Given the assumptions then, everyone wins: the parent, the kids, the government. It’s possible that would be the case in reality too; though it’s not certain. The main challenges are in the rates: if there’s a lot more saving going on (because it’s taxed less and thus more effective), then interest rates are liable to go down unless there’s a corresponding uptick in demand, which for interest rates means an uptick in economic activity. If Mankiw’s representative in being more inclined to work more in that scenario, that’s at least a plausible outcome. Similarly, if there’s a lot more government borrowing going on (because their revenue is becoming more deferred), then their rates might rise. In the scenario above, bond rates of 4.85% is the break even point in terms of a single 91.2% consumption tax matching a 47.7% tax rate on income and dividends and a 35% inheritance tax.

Not worrying about taxing income makes a bunch of things easier: there’s no more worries about earned income, versus interest income, versus superannuation income, versus dividend income, versus capital gains, versus fringe benefits, etc.

One thing it makes harder is having a progressive tax system — which is to say that people who are “worth” more are forced to contribute a higher share of their “worth” to government finances. With a progressive income tax, that means people who earn more pay more. With a progressive consumption tax, that would mean that people who spend more pay more — so someone buying discount soup might pay 10% GST (equivalent to 9.1% income tax), someone buying a wide screen tv might pay 50% (33% income tax) and someone buying a yacht might pay 150% (60% income tax). Because hey, if your biggest expenses are cans of soup, you probably can’t afford to contribute much to the government, but if you’re buying yachts…

One way to handle that would be to make higher GST rates kick in at higher prices — so you pay 10% for things costing up to $100, 50% for things costing up to $10000, and 150% for things costing more than that. The disadvantage there is the difference in your profit margin between selling something for $9,999 including 50% GST and $16,668 including 150% GST is $1.20, which is going to distort things. Why spend $60,000 on a nice car at 150% GST, if you can spend $9,999 on a basic car, $9,999 on electonics, $9,999 on other accessories, and $9,999 on labour to get them put together and end up with a nicer car, happier salesmen, and $20,000 in savings?
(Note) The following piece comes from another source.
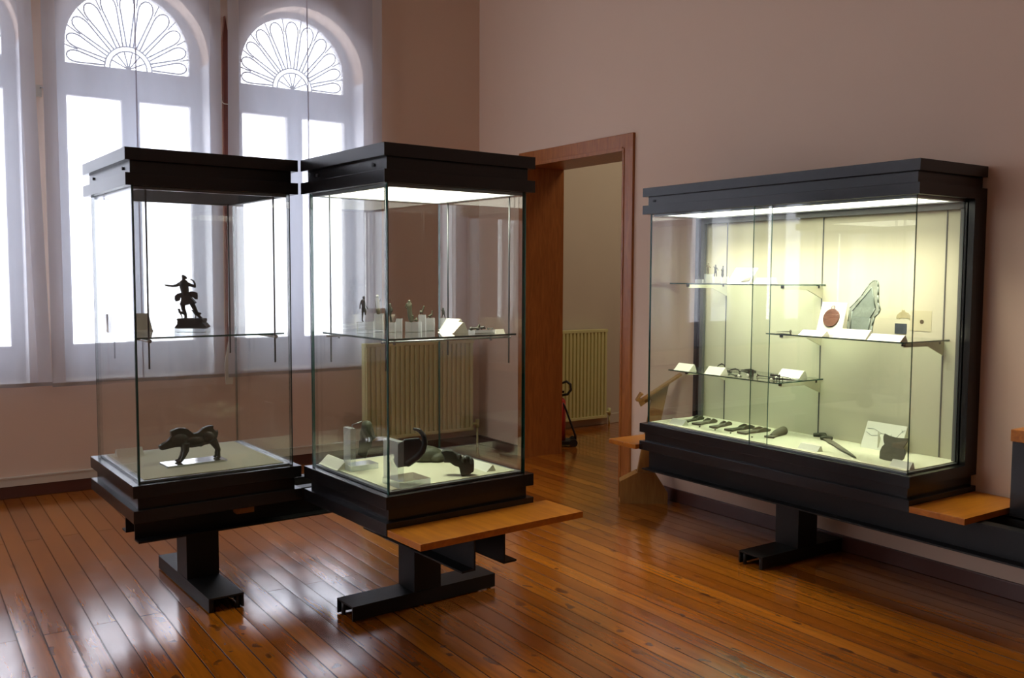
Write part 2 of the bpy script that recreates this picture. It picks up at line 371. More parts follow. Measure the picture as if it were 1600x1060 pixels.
def build_window(i, c):
    root = bpy.data.objects.new('window_%d' % i, None); COL.objects.link(root); root.location = (c, YW + .24, 0); root['kind'] = 'structure'
    hw = .432
    fr = sheet_with_holes('window_frame', arch(0, .535, .77, 3.0, .52),
                          [arch(0, hw, 3.045, 3.045, hw), [(-hw, 1.03), (-.062, 1.03), (-.062, 2.815), (-hw, 2.815)],
                           [(.062, 1.03), (hw, 1.03), (hw, 2.815), (.062, 2.815)]], -.03, .03, 'frame', root)
    # casement beads
    b = MB()
    for x0, x1 in ((-hw, -.062), (.062, hw)):
        b.box(x0 - .012, x0, -.04, -.025, 1.02, 2.825).box(x1, x1 + .012, -.04, -.025, 1.02, 2.825)
        b.box(x0, x1, -.04, -.025, 2.815, 2.828).box(x0, x1, -.04, -.025, 1.018, 1.03)
    obj('glazing_bead', b, 'frame', root)
    for x0, x1 in ((-hw, -.062), (.062, hw)):
        obj('window_pane', MB().box(x0 - .005, x1 + .005, -.003, .003, 1.025, 2.82), 'glass', root)
    obj('window_sill', MB().box(-.519, .519, -.24, -.03, .765, .790), 'creampaint', root, .004)
    obj('window_reveal', MB().box(-.522, -.516, -.24, -.03, .790, 3.12).box(.516, .522, -.24, -.03, .790, 3.12), 'reveal', root)
    # fan of lead cames in the round head
    zc = 3.05; b = MB(); top = 3.045 + .13
    def rim(a):
        dx, dz = math.cos(a), math.sin(a); best = 0
        for k in range(1, 220):
            t = k * .003; x, z = dx * t, zc + dz * t
            if abs(x) > hw or (z > top and (x * x + (z - top) ** 2) > hw * hw): break
            best = t
        return best
    y = 0
    def P(a, t): return (math.cos(a) * t, y, zc + math.sin(a) * t)
    for r in (.13, .165):
        b.tube([P(math.pi * k / 20, r) for k in range(21)], .0055, 6)
    nP = 11
    for k in range(nP):
        a0, a1 = math.pi * k / nP, math.pi * (k + 1) / nP; am = (a0 + a1) / 2; L_ = rim(am)
        g = (a1 - a0) * .40
        tip = L_ * .97; body = L_ * .80
        pts = [P(am - g * .55, .165), P(am - g, body)] + [P(am + g * math.sin(t), body + (tip - body) * math.cos(t)) for t in [(-math.pi / 2) + math.pi * q / 8 for q in range(1, 8)]] + [P(am + g, body), P(am + g * .55, .165)]
        b.tube(pts, .0058, 6)
        if k: b.tube([P(a0, L_ * .82), P(a0, rim(a0))], .005, 6)
    for k in range(1, 7):
        a = math.pi * k / 7; b.tube([P(a, .0), P(a, .13)], .005, 6)
    obj('leading', b, 'lead', root)
    obj('fanlight_pane', sheet_bm(arch(0, hw + .004, 3.042, 3.045, hw)), 'glass', root)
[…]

Another way to get a progressive income tax would be by doing tax refunds: everyone pays the highest rate when they buy stuff, but you then submit a return with your invoices, and get a refund. If you spend $20,000 on groceries over the year, at say 20% GST, then reducing your GST to 10% would be a refund of $1,667. If you spend $50,000 on groceries and a car, you might only get to reduce your GST to an average of 15%, for a refund of $2,090. If you spend $1,000,000 on groceries, a car, and a holiday home, you might be up to an average of 19.5% for a refund of just $4,170. Coming up with a formula that always gives you more dollars the more expenditure you report (so there’s no advantage to under reporting), but also applies a higher rate the more you spend (so it’s still progressive) isn’t terribly hard.

The downside is the paying upfront is harshest on the poorest: if you’re spending $2,000 a month on food it doesn’t help to know that $1,200 of that is 150% GST and you’ll get most of it back next year if you’re only earning $900 a month. But equally it wouldn’t be hard to have CentreLink offices just hand out $1,120 a month to anyone who asks (and provides their tax file number), and confidently expect to collect it back in GST pretty quickly. Having the “danger” be that you hand out $1,120 to someone who doesn’t end up spending $2,000 a month or more doesn’t seem terribly bad to me. And there’s no problem handing out $1,200 to someone making thousands a week, because you can just deduct it from whatever they were going to claim on their return anyway.

As I understand it, there’s not much problem with GST avoidance for three structural reasons: one is that at 10%, it’s just not that big a deal; another is that since it’s nationwide, avoiding it legally tends to involve other problems whether it be postage/shipping costs, delays, timezone differences, legal complexities or something else; and third is that because businesses get to claim tax credits for their purchases there’s paper trails at both ends meaning it’s hard to do any significant off-book work without getting caught. Increasing the rate substantially (from 10% to 150%) could end up encouraging imports — why buy a locally built yacht for $750,000 (150% GST) when you could buy it overseas for $360,000 (20% VAT say) and get it shipped here for $50,000? I don’t know if collecting GST at the border is a sufficiently solved problem to cope with that sort of incentive… On the other hand, having more people getting some degree of refund means it’s harder to avoid getting caught by the auditors if you’re not passing on the government’s tithe, so that’s possibly not too bad.

One Comment

  1. I don’t understand why a VAT (what’s GST?) would have to be progressive in order to have progressive taxation. All you need to have is a flat VAT plus a progressive negative income tax – which we already have, in a crude form, in many industrialized countries in the form of unemployment benefits and various government aids to the poor.